On the matter of spacing, I direct your attention to the October 1949 issue of QST, pg 40: "The Humbug" by A. F. Scotten, W6ZMZ.  He noted that our keyers [they existed then, just fairly primitive] send the well-formed dits and dahs. The spacing is up to us.  His astounding discovery was that, if our keyers sent well-formed spaces instead, we'd have textbook quality CW on the air, the dits and dahs just fall out automatically!

He offered a test sentence, "Then after Richard had arrived, he and Clarence each kissed beautiful Annabelle and she ceased all resistance because in actual fact, she liked it better than ever."  Aside from this being a remarkably racy sentence for QST in 1949, it allegedly does not contain two or more consecutive dashes and, he posits, is very hard to send accurately with proper spacing.  It doesn't seem too hard for me, but then my keyer wouldn't exist for another 55 years although it still sends dits and dahs.
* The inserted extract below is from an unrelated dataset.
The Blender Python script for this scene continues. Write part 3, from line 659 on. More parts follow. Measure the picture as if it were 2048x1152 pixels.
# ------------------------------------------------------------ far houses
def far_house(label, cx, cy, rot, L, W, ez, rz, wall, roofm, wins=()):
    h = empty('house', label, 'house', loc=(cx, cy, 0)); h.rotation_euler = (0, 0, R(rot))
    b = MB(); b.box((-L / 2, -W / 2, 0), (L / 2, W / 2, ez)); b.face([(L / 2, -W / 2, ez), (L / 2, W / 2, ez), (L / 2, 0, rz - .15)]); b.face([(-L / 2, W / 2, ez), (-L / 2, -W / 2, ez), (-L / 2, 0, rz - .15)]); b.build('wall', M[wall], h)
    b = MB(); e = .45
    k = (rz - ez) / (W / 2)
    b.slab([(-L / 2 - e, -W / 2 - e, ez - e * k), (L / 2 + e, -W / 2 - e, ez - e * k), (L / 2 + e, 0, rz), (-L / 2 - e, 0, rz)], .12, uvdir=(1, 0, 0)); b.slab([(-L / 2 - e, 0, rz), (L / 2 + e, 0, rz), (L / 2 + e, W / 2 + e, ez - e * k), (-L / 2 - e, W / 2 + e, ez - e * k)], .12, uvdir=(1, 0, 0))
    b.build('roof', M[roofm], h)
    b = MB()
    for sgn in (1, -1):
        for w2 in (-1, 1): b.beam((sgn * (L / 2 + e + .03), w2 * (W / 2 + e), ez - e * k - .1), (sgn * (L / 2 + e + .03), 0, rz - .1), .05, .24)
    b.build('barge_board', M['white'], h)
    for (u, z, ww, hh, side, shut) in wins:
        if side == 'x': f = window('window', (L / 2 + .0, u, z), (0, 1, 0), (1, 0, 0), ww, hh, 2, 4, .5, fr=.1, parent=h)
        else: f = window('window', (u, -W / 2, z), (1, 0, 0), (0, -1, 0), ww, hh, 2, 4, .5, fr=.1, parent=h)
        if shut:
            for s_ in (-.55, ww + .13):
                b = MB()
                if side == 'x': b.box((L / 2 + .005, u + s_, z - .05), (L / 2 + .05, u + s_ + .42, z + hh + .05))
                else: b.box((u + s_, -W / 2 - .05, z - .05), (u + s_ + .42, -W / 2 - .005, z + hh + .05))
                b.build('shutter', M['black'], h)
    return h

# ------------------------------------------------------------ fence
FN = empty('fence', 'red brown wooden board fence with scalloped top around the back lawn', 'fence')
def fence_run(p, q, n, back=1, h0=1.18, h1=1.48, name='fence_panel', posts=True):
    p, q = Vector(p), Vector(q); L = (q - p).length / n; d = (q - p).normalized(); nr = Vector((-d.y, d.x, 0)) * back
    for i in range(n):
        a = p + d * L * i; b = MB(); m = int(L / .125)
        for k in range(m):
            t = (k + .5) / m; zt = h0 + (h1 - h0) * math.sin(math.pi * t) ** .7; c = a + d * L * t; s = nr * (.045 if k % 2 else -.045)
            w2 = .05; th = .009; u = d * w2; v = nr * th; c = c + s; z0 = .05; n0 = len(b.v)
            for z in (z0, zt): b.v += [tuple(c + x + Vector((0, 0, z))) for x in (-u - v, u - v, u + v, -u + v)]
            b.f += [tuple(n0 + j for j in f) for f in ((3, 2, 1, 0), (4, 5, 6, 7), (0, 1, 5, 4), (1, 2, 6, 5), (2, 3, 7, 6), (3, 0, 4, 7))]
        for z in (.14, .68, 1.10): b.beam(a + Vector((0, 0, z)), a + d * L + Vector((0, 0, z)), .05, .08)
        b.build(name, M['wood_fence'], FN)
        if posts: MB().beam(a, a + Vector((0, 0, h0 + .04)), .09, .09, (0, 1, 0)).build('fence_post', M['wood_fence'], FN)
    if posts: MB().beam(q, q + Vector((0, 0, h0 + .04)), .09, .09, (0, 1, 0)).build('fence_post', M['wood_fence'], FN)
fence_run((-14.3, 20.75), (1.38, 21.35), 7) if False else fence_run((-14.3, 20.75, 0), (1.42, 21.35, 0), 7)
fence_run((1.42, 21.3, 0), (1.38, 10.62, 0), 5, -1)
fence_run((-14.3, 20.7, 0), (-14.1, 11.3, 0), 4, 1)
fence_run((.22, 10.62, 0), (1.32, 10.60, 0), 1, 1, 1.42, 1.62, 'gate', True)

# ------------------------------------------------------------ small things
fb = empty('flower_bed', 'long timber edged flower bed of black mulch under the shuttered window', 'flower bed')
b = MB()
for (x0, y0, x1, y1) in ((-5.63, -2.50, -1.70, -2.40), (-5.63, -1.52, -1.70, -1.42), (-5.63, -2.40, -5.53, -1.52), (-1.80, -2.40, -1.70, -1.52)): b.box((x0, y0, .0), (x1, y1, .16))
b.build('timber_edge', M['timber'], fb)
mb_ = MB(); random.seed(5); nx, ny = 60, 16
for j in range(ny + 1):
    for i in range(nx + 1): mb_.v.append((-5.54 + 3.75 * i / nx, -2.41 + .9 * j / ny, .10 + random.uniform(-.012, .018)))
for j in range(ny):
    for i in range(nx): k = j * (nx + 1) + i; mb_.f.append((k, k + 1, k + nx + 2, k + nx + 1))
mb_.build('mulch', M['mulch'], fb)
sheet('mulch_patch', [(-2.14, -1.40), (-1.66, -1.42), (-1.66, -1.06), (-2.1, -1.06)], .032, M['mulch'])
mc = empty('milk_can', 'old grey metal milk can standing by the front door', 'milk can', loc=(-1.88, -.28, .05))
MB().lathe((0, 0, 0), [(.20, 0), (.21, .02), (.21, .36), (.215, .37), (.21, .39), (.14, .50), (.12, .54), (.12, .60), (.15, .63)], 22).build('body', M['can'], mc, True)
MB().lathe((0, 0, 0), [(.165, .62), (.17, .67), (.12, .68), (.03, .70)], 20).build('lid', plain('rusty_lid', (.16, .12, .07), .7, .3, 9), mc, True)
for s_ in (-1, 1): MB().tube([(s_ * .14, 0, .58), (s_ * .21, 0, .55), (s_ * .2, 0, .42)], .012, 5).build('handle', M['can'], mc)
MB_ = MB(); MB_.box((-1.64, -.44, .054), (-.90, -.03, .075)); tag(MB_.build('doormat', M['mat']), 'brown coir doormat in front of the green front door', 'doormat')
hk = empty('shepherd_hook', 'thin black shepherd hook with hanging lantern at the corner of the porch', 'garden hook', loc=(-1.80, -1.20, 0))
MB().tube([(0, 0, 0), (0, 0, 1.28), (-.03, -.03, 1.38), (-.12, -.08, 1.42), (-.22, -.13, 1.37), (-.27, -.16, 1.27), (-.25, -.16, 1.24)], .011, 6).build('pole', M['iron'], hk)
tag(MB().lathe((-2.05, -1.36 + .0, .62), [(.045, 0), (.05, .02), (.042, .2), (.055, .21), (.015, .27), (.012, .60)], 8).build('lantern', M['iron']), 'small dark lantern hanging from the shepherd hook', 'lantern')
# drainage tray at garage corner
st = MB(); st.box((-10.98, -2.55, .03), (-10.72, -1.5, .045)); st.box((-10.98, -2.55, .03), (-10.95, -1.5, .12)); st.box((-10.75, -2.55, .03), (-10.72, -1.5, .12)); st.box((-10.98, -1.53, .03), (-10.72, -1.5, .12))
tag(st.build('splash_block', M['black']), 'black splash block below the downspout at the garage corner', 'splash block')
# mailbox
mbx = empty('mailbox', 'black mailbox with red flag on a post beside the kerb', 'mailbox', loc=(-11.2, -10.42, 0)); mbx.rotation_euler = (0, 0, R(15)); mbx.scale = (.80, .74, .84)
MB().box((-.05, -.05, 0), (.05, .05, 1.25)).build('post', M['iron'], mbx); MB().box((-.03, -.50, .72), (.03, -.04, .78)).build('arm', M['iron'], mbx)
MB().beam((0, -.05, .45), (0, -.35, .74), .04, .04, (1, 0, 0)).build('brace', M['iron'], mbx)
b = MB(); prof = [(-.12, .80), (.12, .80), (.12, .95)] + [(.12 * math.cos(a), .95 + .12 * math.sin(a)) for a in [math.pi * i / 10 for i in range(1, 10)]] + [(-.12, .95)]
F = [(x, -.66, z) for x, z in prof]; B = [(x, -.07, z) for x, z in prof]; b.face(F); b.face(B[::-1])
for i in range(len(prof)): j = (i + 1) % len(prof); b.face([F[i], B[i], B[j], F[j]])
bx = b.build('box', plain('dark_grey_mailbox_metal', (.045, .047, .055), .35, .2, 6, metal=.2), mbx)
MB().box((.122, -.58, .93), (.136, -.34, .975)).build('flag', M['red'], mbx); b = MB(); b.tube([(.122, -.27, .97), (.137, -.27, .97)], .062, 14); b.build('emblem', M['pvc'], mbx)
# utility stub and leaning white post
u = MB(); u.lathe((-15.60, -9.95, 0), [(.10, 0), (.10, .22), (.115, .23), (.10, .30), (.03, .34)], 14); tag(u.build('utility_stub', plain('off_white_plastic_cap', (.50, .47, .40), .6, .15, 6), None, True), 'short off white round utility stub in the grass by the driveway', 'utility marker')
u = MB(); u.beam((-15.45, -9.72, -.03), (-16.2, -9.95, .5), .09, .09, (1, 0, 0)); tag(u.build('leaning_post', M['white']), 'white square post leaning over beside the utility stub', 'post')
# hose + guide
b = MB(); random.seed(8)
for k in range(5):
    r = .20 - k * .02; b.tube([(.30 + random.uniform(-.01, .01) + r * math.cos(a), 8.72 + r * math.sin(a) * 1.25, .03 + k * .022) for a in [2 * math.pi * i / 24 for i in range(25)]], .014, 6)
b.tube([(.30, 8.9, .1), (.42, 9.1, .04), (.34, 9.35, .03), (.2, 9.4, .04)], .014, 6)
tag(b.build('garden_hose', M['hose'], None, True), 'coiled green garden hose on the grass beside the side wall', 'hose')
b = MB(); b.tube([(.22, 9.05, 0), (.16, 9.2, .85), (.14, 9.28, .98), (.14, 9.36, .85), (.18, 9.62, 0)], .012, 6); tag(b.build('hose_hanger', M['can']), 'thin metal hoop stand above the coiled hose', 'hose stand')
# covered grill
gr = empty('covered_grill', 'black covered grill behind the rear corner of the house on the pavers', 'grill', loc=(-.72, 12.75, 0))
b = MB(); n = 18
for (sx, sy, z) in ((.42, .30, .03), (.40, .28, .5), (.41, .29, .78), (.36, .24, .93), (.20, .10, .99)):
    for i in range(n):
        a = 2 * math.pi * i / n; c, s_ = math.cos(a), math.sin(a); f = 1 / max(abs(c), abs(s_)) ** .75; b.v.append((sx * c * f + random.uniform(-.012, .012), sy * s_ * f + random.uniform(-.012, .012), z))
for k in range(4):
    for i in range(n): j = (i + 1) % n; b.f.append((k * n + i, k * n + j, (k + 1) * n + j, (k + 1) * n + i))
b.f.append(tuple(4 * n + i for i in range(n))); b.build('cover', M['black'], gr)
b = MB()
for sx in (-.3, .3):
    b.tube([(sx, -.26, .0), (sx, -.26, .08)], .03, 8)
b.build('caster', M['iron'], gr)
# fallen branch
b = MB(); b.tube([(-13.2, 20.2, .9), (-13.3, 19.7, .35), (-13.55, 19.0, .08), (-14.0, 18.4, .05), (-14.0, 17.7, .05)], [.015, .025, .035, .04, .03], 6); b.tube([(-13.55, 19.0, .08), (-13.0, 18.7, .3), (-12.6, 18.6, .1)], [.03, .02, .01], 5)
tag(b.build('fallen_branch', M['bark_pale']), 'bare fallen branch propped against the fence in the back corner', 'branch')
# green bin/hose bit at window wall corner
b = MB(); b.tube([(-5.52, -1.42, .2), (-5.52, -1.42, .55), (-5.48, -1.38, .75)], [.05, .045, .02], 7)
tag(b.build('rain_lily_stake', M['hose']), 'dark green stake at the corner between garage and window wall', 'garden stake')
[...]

Since I ran across the miracle of the Humbug, I've often wondered why it appeared in October and not April, but nevertheless, you can work it out on paper ... send the spaces instead of the dits and dahs, use a keyer to make the spaces well-formed, and you get perfect code.

73,

Fred ["Skip"] K6DGW
Sparks NV DM09dn
Washoe County

On 11/10/2017 4:49 AM, Arthur Nienhouse wrote:
*/Often its because of poor spacing running everything together or sending the dah with half the
correct length, *timing and spacing* timing and spacing*.